In 1911, the state evicted the islanders. Some left on their own, while others were forcibly removed. Eight residents were moved to the Maine School for the Feeble Minded in Pownal, which for decades kept people with disabilities living in inhumane conditions; it’s now home to Pineland Farms. The remaining houses on the island were burned down, and the bodies of the 15 people buried in the cemetery were dug up and reburied in unmarked graves on the mainland.

The island was sold to a friend of Maine’s then-governor, Frederick Plaisted, who planned to create a resort there. That never came to pass. Today, the island is a nature preserve. Following research in the early 2000s, in 2010, Maine legislators and then-Gov. John Baldacci issued a statement of regret and an official apology for the Malaga incident.
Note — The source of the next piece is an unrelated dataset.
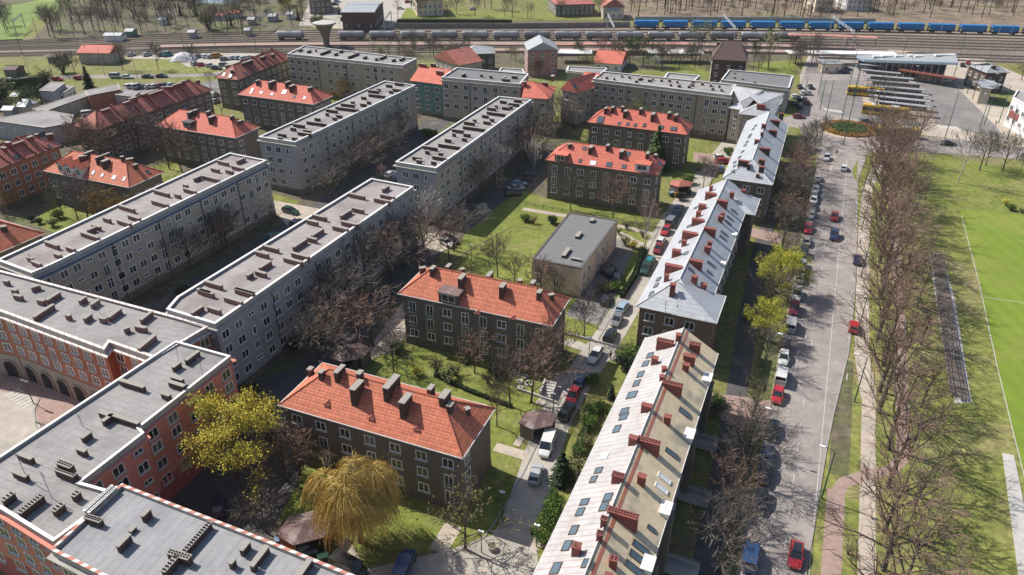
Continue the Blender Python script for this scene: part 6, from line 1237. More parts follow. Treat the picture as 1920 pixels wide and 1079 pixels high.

The shadows of the past loom large in reality and in fiction. The kind of stark, almost biblical tones struck throughout “This Other Eden” — a recurring theme is a flood that threatens to swallow up the Apple Islanders — add to the sense that while the populations on both Apple and Malaga were small, their repercussions were huge.
Harding’s prose is full of beautiful imagery that illuminates not just the suffering of its characters, but their internal lives and unique way of living.
What could have been a story of victimization instead is a lyrical, powerful ode to resiliency and the strength of family. By the end of the book, there’s a palpable sense, not just of the injustice wreaked upon the islanders both real and imagined, but also the vitality of their unique and important lives.